Stated goal:
From the first line of the data below, repeat each line exactly until you reach the line with "rnd = random.Random(7)"; include that line too.

Available data:

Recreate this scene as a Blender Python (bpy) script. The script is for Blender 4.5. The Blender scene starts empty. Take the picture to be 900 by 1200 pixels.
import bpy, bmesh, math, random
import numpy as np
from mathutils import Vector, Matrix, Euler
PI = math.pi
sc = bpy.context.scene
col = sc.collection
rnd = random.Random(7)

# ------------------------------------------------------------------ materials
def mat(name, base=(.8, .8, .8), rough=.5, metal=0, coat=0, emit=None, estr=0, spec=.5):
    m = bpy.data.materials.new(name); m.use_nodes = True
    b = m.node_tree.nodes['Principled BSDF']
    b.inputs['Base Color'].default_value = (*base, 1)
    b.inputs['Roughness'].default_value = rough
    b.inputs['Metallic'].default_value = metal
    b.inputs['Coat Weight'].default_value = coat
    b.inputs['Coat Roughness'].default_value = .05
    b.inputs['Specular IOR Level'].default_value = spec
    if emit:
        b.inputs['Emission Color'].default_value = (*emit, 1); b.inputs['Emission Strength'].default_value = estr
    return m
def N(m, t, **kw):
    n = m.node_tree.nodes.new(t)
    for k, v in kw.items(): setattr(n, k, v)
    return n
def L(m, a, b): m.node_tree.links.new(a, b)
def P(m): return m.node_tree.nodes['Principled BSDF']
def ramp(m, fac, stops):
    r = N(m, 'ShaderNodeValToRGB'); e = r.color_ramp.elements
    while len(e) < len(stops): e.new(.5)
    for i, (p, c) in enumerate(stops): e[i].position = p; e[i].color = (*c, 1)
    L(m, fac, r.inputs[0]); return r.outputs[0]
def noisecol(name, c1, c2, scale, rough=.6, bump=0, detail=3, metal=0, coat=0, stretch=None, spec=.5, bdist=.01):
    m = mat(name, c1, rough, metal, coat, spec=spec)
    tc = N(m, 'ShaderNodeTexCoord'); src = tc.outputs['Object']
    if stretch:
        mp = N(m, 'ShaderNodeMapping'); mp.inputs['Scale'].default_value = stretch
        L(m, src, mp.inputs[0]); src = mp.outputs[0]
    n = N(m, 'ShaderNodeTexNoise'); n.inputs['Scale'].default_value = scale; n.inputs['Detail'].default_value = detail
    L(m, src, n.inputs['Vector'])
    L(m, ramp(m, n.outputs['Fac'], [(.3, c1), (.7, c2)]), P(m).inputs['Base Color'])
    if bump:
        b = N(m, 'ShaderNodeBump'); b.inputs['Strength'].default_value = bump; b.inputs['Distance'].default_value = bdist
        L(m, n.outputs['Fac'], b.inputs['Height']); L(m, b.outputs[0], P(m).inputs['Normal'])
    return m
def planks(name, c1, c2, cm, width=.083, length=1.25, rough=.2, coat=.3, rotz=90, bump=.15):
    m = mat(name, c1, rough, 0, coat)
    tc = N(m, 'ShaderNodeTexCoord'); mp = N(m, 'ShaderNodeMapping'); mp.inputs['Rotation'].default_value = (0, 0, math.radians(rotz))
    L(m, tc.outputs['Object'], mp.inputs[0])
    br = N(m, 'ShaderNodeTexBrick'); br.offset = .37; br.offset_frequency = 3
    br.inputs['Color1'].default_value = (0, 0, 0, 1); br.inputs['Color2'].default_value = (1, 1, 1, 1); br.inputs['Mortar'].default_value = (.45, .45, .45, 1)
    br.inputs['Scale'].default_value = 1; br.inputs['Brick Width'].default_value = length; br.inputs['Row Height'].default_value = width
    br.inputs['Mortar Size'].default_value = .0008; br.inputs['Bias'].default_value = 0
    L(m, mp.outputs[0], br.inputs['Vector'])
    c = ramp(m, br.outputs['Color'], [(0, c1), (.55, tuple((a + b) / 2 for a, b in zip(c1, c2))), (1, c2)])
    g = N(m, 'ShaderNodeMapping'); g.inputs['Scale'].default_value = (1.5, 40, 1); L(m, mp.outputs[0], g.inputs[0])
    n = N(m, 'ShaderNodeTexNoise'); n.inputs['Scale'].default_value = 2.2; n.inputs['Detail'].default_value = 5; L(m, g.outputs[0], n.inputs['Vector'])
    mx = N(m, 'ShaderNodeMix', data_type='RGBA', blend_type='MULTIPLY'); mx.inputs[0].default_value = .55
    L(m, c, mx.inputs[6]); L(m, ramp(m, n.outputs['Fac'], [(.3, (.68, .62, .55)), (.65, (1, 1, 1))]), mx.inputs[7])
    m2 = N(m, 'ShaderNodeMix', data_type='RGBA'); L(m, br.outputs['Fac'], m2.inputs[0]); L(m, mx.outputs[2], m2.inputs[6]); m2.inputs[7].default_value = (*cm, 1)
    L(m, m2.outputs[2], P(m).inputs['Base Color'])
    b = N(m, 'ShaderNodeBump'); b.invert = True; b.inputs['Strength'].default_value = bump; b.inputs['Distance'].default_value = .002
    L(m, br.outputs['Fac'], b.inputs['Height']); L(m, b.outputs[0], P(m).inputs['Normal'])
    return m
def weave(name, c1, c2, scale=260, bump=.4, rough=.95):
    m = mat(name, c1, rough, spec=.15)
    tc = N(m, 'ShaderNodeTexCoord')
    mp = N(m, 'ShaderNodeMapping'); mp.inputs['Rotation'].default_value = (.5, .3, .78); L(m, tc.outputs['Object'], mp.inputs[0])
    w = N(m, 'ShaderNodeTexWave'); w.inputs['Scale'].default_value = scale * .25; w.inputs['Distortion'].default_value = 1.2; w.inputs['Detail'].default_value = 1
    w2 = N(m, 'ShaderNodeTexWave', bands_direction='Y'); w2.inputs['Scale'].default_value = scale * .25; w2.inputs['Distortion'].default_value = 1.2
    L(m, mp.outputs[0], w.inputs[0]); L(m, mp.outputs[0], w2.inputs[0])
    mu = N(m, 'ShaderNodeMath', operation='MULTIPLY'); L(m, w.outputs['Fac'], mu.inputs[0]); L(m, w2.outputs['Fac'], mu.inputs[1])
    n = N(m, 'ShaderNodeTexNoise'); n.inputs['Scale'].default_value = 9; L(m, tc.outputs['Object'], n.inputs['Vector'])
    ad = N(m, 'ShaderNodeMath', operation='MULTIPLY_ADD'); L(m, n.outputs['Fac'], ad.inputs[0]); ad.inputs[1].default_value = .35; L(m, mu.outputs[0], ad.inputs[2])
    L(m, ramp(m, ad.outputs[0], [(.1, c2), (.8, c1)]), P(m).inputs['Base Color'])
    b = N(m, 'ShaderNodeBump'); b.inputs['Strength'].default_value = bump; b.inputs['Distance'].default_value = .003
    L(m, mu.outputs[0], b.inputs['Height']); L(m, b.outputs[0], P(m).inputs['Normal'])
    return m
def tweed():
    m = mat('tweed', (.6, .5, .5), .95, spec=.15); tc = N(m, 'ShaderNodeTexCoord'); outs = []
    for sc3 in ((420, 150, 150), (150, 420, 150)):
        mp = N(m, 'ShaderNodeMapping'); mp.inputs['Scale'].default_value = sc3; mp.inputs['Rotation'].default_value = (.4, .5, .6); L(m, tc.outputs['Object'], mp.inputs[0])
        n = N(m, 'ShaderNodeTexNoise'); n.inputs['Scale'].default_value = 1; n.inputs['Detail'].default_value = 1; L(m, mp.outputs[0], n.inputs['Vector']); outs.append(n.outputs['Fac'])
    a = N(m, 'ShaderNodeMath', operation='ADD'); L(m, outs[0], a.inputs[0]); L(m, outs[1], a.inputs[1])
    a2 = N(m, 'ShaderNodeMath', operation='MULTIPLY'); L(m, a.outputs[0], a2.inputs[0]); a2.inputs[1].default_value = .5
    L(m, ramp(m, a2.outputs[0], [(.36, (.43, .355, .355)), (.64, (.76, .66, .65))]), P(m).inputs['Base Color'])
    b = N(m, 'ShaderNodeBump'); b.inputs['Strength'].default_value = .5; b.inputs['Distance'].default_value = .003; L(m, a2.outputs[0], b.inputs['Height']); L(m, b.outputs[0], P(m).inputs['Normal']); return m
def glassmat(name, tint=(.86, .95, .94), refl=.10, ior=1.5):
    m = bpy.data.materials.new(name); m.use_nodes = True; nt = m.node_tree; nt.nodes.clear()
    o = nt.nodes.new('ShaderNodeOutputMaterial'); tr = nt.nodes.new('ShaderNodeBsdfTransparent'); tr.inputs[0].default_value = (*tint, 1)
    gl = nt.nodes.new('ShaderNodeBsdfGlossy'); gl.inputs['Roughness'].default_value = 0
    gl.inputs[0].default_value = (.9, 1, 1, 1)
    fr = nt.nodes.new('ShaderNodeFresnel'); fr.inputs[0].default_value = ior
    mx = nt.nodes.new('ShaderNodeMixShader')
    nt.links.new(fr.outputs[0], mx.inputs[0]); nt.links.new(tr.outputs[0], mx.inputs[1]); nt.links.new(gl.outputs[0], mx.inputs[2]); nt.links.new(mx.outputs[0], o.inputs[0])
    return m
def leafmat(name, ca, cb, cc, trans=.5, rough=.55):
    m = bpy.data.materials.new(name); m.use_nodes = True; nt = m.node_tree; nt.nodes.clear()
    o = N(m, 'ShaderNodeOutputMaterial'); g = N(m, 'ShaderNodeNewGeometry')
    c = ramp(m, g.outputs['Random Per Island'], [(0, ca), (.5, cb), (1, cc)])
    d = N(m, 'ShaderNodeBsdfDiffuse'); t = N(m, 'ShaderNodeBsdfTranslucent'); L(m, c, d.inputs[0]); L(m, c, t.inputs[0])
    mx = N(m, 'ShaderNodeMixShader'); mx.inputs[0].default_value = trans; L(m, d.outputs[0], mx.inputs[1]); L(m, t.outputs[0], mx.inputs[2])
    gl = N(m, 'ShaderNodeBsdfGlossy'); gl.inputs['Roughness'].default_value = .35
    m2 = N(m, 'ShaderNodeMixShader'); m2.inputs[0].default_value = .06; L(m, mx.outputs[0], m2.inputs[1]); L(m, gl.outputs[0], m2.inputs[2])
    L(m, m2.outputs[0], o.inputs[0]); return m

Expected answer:
Recreate this scene as a Blender Python (bpy) script. The script is for Blender 4.5. The Blender scene starts empty. Take the picture to be 900 by 1200 pixels.
import bpy, bmesh, math, random
import numpy as np
from mathutils import Vector, Matrix, Euler
PI = math.pi
sc = bpy.context.scene
col = sc.collection
rnd = random.Random(7)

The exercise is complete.